### [Work instructions]
Starting from the top of the material, restate each line exactly until the line that contains "def U(a,b): return a+(b-a)*R()", which is also copied. Pictures are excluded.

[Scripts that build scenes]
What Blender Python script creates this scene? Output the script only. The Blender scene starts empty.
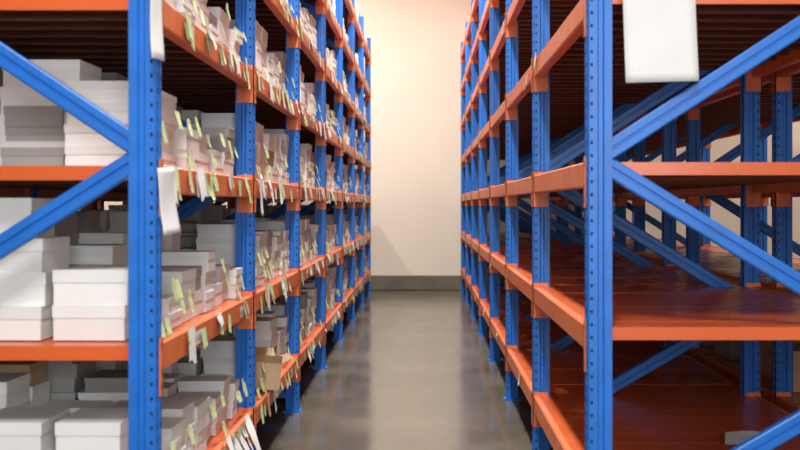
import bpy, math, random
from mathutils import Vector, Matrix
random.seed(11)
R = random.random
def U(a,b): return a+(b-a)*R()

# ---------------- materials ----------------
def mat(name, col, rough=0.5, metal=0.0, var=0.0, vscale=6.0, bump=0.0, bscale=40.0, col2=None, rvar=0.0, island=0.0, spec=0.5, detail=4, vstretch=None):
    m = bpy.data.materials.new(name); m.use_nodes=True
    nt=m.node_tree; b=nt.nodes['Principled BSDF']
    b.inputs['Base Color'].default_value=(*col,1); b.inputs['Roughness'].default_value=rough
    b.inputs['Metallic'].default_value=metal
    b.inputs['Specular IOR Level'].default_value=spec
    tc=nt.nodes.new('ShaderNodeTexCoord')
    src=tc.outputs['Object']
    if vstretch:
        mp=nt.nodes.new('ShaderNodeMapping'); mp.inputs['Scale'].default_value=vstretch
        nt.links.new(src,mp.inputs['Vector']); src=mp.outputs['Vector']
    last=None
    if var>0 or col2:
        n=nt.nodes.new('ShaderNodeTexNoise'); n.inputs['Scale'].default_value=vscale; n.inputs['Detail'].default_value=detail
        nt.links.new(src,n.inputs['Vector'])
        r=nt.nodes.new('ShaderNodeValToRGB'); r.color_ramp.elements[0].position=0.3; r.color_ramp.elements[1].position=0.7
        c2=col2 if col2 else tuple(c*(1-var) for c in col)
        r.color_ramp.elements[0].color=(*c2,1); r.color_ramp.elements[1].color=(*col,1)
        nt.links.new(n.outputs['Fac'],r.inputs['Fac']); last=r.outputs['Color']
        if rvar>0:
            mr=nt.nodes.new('ShaderNodeMapRange'); mr.inputs['From Min'].default_value=0.3; mr.inputs['From Max'].default_value=0.7
            mr.inputs['To Min'].default_value=rough-rvar; mr.inputs['To Max'].default_value=rough+rvar
            nt.links.new(n.outputs['Fac'],mr.inputs['Value']); nt.links.new(mr.outputs['Result'],b.inputs['Roughness'])
    if island>0:
        g=nt.nodes.new('ShaderNodeNewGeometry'); mr=nt.nodes.new('ShaderNodeMapRange')
        mr.inputs['To Min'].default_value=1-island; mr.inputs['To Max'].default_value=1.0
        nt.links.new(g.outputs['Random Per Island'],mr.inputs['Value'])
        mx=nt.nodes.new('ShaderNodeMix'); mx.data_type='RGBA'; mx.blend_type='MULTIPLY'; mx.inputs[0].default_value=1
        if last: nt.links.new(last,mx.inputs[6])
        else: mx.inputs[6].default_value=(*col,1)
        nt.links.new(mr.outputs['Result'],mx.inputs[7]); last=mx.outputs[2]
    if last: nt.links.new(last,b.inputs['Base Color'])
    if bump>0:
        n2=nt.nodes.new('ShaderNodeTexNoise'); n2.inputs['Scale'].default_value=bscale; n2.inputs['Detail'].default_value=3
        nt.links.new(tc.outputs['Object'],n2.inputs['Vector'])
        bp=nt.nodes.new('ShaderNodeBump'); bp.inputs['Strength'].default_value=bump; bp.inputs['Distance'].default_value=0.01
        nt.links.new(n2.outputs['Fac'],bp.inputs['Height']); nt.links.new(bp.outputs['Normal'],b.inputs['Normal'])
    return m

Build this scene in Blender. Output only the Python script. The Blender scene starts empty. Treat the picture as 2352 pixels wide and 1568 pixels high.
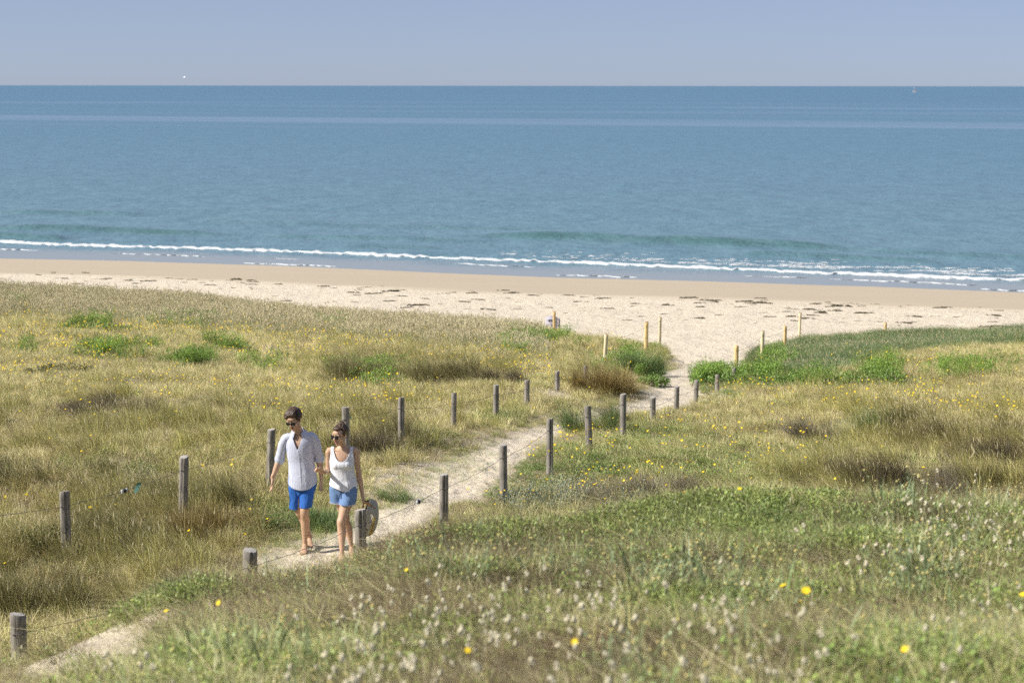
import bpy, math, random
import numpy as np
from mathutils import Matrix, Vector, Euler
random.seed(7); RNG = np.random.default_rng(7)
SC = bpy.context.scene; COL = SC.collection
R = math.radians

# ------------------------------------------------------------------ camera
CZ = 5.61; FPX = 3920.0; PITCH = R(8.52)
cam = bpy.data.cameras.new('camera'); camo = bpy.data.objects.new('camera', cam); COL.objects.link(camo)
cam.lens = 60; cam.sensor_width = 36; cam.clip_start = .1; cam.clip_end = 90000
camo.location = (0, 0, CZ)
camo.matrix_world = Matrix.Translation((0, 0, CZ)) @ Matrix.Rotation(math.pi/2 - PITCH, 4, 'X') @ Matrix.Rotation(R(.06), 4, 'Z')
cam.dof.use_dof = True; cam.dof.focus_distance = 20.8; cam.dof.aperture_fstop = 3.4
SC.camera = camo
# ------------------------------------------------------------------ sky, sun, exposure
SUN_AZ, SUN_EL = R(75), R(40)            # azimuth measured from behind the camera towards the left
sv = Vector((-math.sin(SUN_AZ)*math.cos(SUN_EL), -math.cos(SUN_AZ)*math.cos(SUN_EL), math.sin(SUN_EL)))
w = bpy.data.worlds.new('World'); SC.world = w; w.use_nodes = True
nt = w.node_tree; nt.nodes.clear()
wo = nt.nodes.new('ShaderNodeOutputWorld'); bg = nt.nodes.new('ShaderNodeBackground'); sk = nt.nodes.new('ShaderNodeTexSky')
sk.sky_type = 'NISHITA'; sk.sun_disc = False; sk.sun_elevation = SUN_EL; sk.sun_rotation = math.atan2(sv.x, sv.y)
sk.altitude = 0; sk.air_density = .5; sk.dust_density = .3; sk.ozone_density = 5.0
SKY_TINT = (1.05, .96, 1.0)
tint = nt.nodes.new('ShaderNodeMix'); tint.data_type = 'RGBA'; tint.blend_type = 'MULTIPLY'; tint.inputs[0].default_value = 1
tint.inputs[7].default_value = (*SKY_TINT, 1)
nt.links.new(sk.outputs[0], tint.inputs[6])
veil = nt.nodes.new('ShaderNodeMix'); veil.data_type = 'RGBA'; veil.inputs[0].default_value = .55; veil.inputs[7].default_value = (3.95, 4.5, 5.75, 1)   # even summer haze over the whole sky
nt.links.new(tint.outputs[2], veil.inputs[6]); nt.links.new(veil.outputs[2], bg.inputs[0])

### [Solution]
What Blender Python script creates this scene? Output the script only. The Blender scene starts empty.
import bpy, math, random
from mathutils import Vector, Matrix
random.seed(11)
R = random.random
def U(a,b): return a+(b-a)*R()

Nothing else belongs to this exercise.